Focus Features / Indian Paintbrush
As his sidekicks, the deadpan Mia Threapleton (daughter of Kate Winslet) as a nun-in-training and a perfectly goofy Michael Cera are along for the treacherous ride all over the fictional Eastern European nation of Phoenicia, looking to make deals. Del Toro's ruthless tycoon quickly hits the road to persuade his sketchy partners to cover his losses after a series of manipulated commodities setbacks, and surviving his sixth plane crash, a targeted but failed assassination attempt by one of his many enemies.
Countless famous faces come in for humorous bit parts, including the likes of Tom Hanks, Bryan Cranston, Riz Ahmed, Jeffrey Wright, Richard Ayoade, Scarlett Johansson, and Benedict Cumberbatch, as various business associates, royal members, and distant relatives. Everyone knows what they are there to do, with a carefully managed sense of character eccentricities throughout the film that lift the lead performances to highly comical levels.
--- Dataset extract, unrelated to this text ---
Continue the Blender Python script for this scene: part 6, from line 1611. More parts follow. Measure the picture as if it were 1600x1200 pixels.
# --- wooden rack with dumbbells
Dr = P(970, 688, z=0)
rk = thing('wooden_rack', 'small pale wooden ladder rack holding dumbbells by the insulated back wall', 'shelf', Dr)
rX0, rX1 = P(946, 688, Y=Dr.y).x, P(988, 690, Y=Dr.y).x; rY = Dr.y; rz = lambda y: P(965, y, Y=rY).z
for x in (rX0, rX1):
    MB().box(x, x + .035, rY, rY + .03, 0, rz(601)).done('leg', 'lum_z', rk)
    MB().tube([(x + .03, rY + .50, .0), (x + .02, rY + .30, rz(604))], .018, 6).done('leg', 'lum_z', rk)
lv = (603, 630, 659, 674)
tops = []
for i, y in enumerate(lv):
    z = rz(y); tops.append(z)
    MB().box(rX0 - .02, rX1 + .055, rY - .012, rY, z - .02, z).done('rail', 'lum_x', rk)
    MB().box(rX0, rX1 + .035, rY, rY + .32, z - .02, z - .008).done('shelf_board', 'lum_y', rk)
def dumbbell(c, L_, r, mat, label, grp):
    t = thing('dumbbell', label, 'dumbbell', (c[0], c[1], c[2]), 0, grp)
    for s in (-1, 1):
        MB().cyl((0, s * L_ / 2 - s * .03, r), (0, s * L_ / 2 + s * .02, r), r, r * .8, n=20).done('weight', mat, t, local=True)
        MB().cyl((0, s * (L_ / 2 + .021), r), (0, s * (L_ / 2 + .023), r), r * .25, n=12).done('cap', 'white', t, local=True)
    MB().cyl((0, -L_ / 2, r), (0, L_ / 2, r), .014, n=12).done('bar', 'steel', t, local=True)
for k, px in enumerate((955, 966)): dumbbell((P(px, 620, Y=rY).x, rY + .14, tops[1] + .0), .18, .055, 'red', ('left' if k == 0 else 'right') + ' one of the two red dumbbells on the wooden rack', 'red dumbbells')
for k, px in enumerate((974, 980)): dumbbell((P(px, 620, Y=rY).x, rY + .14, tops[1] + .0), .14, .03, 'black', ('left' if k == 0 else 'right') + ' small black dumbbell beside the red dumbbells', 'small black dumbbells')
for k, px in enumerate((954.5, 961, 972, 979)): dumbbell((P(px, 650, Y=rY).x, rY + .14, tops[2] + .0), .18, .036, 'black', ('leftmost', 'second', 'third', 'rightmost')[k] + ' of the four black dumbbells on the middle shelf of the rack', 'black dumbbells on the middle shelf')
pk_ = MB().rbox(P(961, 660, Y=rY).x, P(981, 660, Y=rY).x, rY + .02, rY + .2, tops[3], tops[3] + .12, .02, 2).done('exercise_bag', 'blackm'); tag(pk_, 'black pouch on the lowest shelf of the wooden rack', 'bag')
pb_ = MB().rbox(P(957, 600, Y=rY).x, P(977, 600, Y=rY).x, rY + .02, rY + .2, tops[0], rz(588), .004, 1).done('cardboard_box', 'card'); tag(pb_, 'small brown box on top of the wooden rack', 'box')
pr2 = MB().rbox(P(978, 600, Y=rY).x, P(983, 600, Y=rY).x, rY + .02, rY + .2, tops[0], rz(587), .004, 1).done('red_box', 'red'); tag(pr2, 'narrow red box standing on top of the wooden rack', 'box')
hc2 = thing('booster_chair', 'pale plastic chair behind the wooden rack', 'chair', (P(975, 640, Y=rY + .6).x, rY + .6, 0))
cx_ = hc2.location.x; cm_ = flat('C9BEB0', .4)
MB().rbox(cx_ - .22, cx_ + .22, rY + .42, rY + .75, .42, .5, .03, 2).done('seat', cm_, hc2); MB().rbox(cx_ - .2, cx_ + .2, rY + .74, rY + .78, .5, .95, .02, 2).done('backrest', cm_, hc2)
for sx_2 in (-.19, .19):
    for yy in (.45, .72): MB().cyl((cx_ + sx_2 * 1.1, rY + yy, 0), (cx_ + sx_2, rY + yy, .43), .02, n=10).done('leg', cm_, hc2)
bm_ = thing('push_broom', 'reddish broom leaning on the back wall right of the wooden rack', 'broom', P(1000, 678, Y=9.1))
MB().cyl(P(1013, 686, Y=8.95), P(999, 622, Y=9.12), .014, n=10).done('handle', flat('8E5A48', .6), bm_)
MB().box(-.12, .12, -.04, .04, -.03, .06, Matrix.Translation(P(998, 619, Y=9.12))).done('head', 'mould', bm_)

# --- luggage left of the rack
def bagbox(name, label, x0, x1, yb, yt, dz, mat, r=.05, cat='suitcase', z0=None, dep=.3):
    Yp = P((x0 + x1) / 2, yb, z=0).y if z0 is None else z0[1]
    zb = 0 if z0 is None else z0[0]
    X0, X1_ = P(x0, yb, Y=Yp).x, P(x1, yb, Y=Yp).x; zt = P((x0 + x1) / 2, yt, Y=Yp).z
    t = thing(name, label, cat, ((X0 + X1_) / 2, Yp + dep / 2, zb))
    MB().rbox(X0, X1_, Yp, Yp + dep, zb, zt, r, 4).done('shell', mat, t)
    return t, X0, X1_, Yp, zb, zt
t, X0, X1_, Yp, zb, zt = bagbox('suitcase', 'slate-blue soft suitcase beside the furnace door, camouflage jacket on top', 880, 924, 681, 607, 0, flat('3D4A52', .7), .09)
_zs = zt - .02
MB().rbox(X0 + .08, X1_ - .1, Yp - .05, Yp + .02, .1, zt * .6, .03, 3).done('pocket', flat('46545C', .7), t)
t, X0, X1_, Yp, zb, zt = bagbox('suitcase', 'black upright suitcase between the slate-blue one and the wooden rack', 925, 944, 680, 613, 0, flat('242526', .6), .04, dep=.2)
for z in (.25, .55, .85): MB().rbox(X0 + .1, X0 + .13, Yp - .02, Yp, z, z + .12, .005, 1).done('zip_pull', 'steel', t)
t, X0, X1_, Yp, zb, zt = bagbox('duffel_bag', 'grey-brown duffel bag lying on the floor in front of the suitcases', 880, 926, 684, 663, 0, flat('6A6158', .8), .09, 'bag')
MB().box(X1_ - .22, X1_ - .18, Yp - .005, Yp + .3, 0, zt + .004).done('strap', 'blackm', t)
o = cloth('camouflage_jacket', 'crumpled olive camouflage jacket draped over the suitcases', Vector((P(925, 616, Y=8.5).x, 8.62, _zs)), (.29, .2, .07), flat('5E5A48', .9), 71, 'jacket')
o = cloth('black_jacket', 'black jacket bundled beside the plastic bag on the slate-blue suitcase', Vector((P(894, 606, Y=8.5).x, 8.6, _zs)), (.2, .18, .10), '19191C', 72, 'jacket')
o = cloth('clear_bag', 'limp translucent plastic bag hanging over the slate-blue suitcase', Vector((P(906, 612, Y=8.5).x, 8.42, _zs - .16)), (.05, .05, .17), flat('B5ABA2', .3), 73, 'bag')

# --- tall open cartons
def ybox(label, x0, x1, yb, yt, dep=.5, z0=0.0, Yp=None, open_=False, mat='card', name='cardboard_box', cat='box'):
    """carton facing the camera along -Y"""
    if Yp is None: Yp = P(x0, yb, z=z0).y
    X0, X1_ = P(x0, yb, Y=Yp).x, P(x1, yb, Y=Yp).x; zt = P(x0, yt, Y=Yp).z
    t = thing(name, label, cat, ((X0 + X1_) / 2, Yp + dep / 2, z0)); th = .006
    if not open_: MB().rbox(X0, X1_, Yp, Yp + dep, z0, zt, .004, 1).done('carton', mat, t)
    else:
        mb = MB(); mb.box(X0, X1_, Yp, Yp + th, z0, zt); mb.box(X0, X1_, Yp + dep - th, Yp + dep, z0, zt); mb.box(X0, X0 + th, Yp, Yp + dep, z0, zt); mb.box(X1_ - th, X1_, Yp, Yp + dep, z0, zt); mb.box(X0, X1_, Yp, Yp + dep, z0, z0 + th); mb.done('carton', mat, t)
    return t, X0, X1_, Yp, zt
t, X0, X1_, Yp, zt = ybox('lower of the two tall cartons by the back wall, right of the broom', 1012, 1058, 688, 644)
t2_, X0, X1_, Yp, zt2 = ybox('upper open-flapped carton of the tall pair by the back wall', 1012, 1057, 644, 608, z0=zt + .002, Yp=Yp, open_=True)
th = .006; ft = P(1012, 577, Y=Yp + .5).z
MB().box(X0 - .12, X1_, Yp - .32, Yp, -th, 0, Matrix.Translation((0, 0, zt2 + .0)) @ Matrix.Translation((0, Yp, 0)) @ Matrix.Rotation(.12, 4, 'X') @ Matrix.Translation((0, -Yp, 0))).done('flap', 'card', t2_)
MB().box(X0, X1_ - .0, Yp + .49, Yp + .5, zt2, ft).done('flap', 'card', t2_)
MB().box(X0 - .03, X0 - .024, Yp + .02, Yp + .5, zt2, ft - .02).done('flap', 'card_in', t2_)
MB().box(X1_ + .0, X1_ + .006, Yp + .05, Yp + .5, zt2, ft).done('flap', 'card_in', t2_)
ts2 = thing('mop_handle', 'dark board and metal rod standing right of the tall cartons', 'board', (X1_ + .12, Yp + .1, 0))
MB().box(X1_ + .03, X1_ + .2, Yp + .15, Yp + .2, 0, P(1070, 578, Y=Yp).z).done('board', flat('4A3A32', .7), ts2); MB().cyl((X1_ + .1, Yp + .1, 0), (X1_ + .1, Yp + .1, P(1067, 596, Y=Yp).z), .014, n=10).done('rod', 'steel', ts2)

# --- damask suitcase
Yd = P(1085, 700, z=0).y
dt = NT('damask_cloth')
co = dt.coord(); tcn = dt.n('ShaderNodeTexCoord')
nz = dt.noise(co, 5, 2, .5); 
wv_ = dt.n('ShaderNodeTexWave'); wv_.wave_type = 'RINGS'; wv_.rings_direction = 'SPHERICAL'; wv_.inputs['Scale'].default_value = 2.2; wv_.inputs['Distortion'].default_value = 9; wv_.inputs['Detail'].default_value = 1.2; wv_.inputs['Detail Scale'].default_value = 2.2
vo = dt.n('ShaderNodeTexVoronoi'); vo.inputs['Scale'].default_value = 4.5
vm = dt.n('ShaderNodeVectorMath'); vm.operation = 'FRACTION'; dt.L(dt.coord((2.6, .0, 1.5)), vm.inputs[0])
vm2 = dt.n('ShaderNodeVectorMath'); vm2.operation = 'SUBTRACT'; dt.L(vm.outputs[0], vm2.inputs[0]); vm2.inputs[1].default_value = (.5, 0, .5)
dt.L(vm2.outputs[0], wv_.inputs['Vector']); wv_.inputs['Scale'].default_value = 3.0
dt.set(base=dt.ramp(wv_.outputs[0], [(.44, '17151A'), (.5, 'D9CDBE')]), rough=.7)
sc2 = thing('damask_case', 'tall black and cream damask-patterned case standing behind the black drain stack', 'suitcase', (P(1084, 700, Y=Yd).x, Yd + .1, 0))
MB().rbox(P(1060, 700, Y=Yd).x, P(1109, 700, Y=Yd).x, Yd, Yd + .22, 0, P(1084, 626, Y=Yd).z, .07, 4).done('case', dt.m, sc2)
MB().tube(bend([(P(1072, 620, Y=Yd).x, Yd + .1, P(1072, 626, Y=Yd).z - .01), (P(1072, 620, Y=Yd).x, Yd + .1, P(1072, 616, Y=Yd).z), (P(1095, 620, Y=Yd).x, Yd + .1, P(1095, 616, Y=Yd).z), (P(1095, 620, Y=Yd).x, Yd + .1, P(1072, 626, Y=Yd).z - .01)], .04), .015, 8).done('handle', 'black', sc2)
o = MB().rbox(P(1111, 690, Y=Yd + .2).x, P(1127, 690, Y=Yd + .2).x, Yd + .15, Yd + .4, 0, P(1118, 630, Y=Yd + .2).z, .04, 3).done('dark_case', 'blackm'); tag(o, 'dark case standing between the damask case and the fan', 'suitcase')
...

By using the director's trademark whimsical aesthetic and highly stylized layers of storytelling artifice, the occasionally blood-soaked action makes everything feel all the more amusing. His conception of an estranged but emotional father/daughter relationship between del Toro and Threapleton pulls at the heartstrings despite the dark humour.
Anderson and company have finely crafted another silly but heartfelt tale of dysfunctional families wrapped in a fictionalized but entertaining vision of globetrotting mid-century European antics. It's one more exacting cinematic experience told with the highest of production values and available talent on screen.